Fire Models Stop Where Buildings Start

Wildfire behavior models (FARSITE, PHOENIX, FlamMap) predict fire spread through vegetation based on fuel type, terrain, weather, and moisture. Structural vulnerability models predict when buildings ignite based on construction materials, defensible space, and ember exposure. These two modeling communities work independently, yet the critical destruction pattern in wildland-urban interface (WUI) fires is the coupled interaction between fire and the built environment: structures ignite from ember showers, become fuel sources that generate their own firebrands, which ignite neighboring structures in cascading structure-to-structure fire spread that can outpace the wildland fire itself. No coupled model captures this feedback loop, meaning fire agencies cannot predict which communities will experience catastrophic structure-to-structure propagation versus survivable wildland fire exposure.

WUI fires caused $34.7 billion in insured losses in the US between 2017 and 2024 (Camp Fire, Tubbs Fire, Marshall Fire, Lahaina).

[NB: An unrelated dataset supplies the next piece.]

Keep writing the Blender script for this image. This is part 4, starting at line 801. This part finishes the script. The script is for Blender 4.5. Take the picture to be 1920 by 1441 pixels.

The number of US homes in the WUI grew from 30.8 million in 1990 to over 44 million in 2020 and continues to increase. Post-fire investigations consistently find that structure-to-structure fire spread — not direct wildland flame contact — is the dominant destruction mechanism in WUI disasters, yet operational fire behavior predictions used for evacuation timing and resource deployment ignore this mechanism entirely. The 2023 Lahaina fire demonstrated that structure-to-structure spread can destroy an entire town in hours through a mechanism that wildland fire models do not represent.

NIST's WUI fire modeling research has developed physics-based structural ignition models for individual buildings but cannot simulate neighborhoods or communities at computational speeds needed for operational decision-making. The FDS (Fire Dynamics Simulator) can model fire behavior at building scale with high fidelity but a single building simulation takes hours, making community-scale simulation impractical. Empirical structure ignition vulnerability models (IBHS ratings) use scoring rubrics that predict relative vulnerability but not ignition timing or firebrand generation, preventing their use in spread models. Agent-based models that treat burning structures as ember sources are conceptually appealing but lack validated ember generation and transport data for different building types and construction materials. The fundamental barrier is that the relevant physics spans six orders of magnitude in spatial scale (millimeter-scale ember ignition to kilometer-scale community fire spread) and requires coupling atmospheric dynamics, combustion, heat transfer, and structural failure — each from different modeling communities with different tools and validation approaches.

A reduced-order model for structure-to-structure fire spread that captures the essential feedback (structure ignition → firebrand generation → downwind structure ignition) without requiring full physics simulation of each building. Validated empirical data on firebrand generation rates, sizes, and transport distances from burning structures of different construction types — data that can only come from controlled full-scale experiments or careful post-fire forensic analysis. Integration of high-resolution building and vegetation data (LiDAR, tax assessor records, aerial imagery) with fire behavior models to enable community-specific vulnerability assessment.

A student team could develop a simplified agent-based model where burning structures generate embers that ignite downwind structures based on distance, wind speed, and construction type, calibrating it against post-fire damage data from a well-documented WUI fire (Camp Fire, Marshall Fire) and comparing predictions to observed destruction patterns. Alternatively, a team could analyze high-resolution damage assessment data from a recent WUI fire to characterize the structure-to-structure propagation network, identifying which building attributes (roofing, siding, vegetation clearance) most strongly predict whether a building served as a firebrand source for its neighbors. Relevant disciplines include fire protection engineering, atmospheric science, data science, and urban planning.